Pemberian Insentif Perusahaan dapat memberikan penghargaan/insentif kepada Pelapor atas pelanggaran yang dapat dibuktikan sehingga aset/keuangan Perusahaan dapat diselamatkan4. Bentuk dan besarnya penghargaan yang diberikan ditetapkan berdasarkan kebijakan Direksi.
VII.
Laporan Palsu Apabila hasil investigasi menyimpulkan Pengaduan yang disampaikan mengandung unsur itikad tidak baik, menyampaikan bukti palsu, ada unsur fitnah, tanpa dasar/bukti yang jelas, maka Pelapor tersebut dapat digugat balik atau dikenakan
sanksi sesuai ketentuan yang berlaku. VIII. Batas Waktu Pelaporan/Pengaduan Pelanggaran
Laporan pengaduan yang akan diproses lebih lanjut hanya terkait dengan peristiwa/kejadian atau bukti dalam kurun waktu 4 (empat) tahun sebelum laporan pengaduan disampaikan.

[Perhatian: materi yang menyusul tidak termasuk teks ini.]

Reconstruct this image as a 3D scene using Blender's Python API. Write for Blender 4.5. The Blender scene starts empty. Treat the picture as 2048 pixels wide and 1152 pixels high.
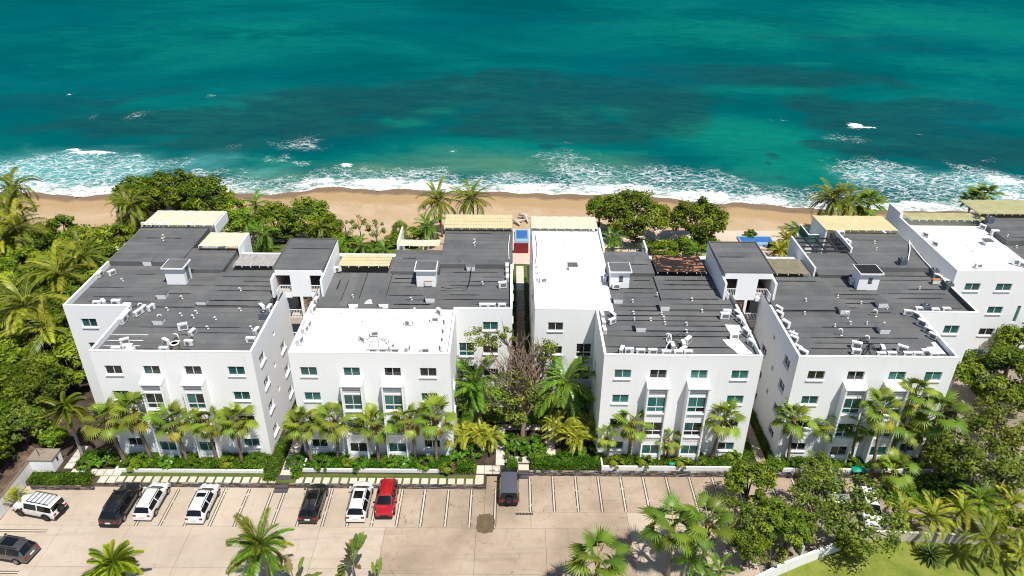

IX. Hubungan Antar Proses Dalam SPP Dalam Sistem Pelaporan Pelanggaran (SPP), terdapat 5 (lima) proses/mekanisme kerja yang saling terkait satu dengan lainnya sebagaimana tercantum dalam Alur Proses Sistem Pelaporan Pelanggaran. Kelima proses tersebut adalah : 1. Proses Penerimaan Pelaporan. 2. Proses Perlindungan Saksi 3. Proses Investigasi Pelaporan 4. Proses Pemberian Insentif 5. Proses Akuntabilitas Pengelolaan Informasi Pelaporan X. Dasar Hukum 1. Peraturan Internal Perusahaan Dengan tidak adanya peraturan perundangan yang mengatur Sistem Pelaporan Pelanggaran (SPP), maka untuk sektor swasta, peraturan pelaksanaan SPP ini haruslah bertumpu pada peraturan internal yang ada. Peraturan internal perusahaan yang ada: a. Anggaran Dasar PT. Pengembangan Pariwisata Bali (Persero). b. Pedoman Tata Kelola Perusahaan Yang Baik (Good Corporate Governance-‐GCG) PT. Pengembangan Pariwisata Bali (Persero). c. Pedoman Etika Bisnis dan Tata Perilaku (Code of Conduct) PT. Pengembangan Pariwisata Bali (Persero). d. Keputusan Direksi PT. PENGEMBANGAN PARIWISATA BALI (PERSERO) mengenai tentang Peraturan Disiplin Karyawan. 2. Peraturan perundangan Indonesia terkait SPP Indonesia memiliki beberapa peraturan perundangan yang secara parsial menangani pelaporan pelanggaran dan perlindungan pelapor, antara lain: a. UU No.15 tahun 2002 jo UU No.25 tahun 2003 tentang Tindak Pidana Pencucian Uang. b. UU No.13 tahun 2003 tentang Ketenagakerjaan. c. UU No.13 tahun 2006 tentang Perlindungan Saksi dan Korban. d. PP No.57 tahun 2003 tentang Tata Cara Perlindungan Khusus Bagi Pelapor dan Saksi Tindak Pidana Pencucian Uang. e. Peraturan Kapolri Nomor 17 Tahun 2005 tentang Tata Cara Perlindungan Khusus Bagi Pelapor dan Saksi Tindak Pidana Pencucian Uang. 3. Referensi Hukum a. UU No.28 tahun 1999 tentang Penyelenggaraan Negara yang Bersih dan Bebas
dari Korupsi, Kolusi dan Nepotisme. b. UU No.31 tahun 1999 tentang Pemberantasan Tindak Pidana Korupsi, sebagaimana telah diubah melalui UU No 20 Tahun 2001 c. UU No.7 tahun 2006 tentang Ratifikasi United Nations Convention Against Corruption (UNCAC). d. PP No.71 tahun 2000 tentang Tata Cara Pelaksanaan Peran Serta Masyarakat dan Pemberian Penghargaan dalam Pencegahan dan Pemberantasan Tindak Pidana Korupsi. e. Pedoman Sistem Pelaporan Pelanggaran yang dikeluarkan oleh Komite Nasional Kebijakan Governance tahun 2008.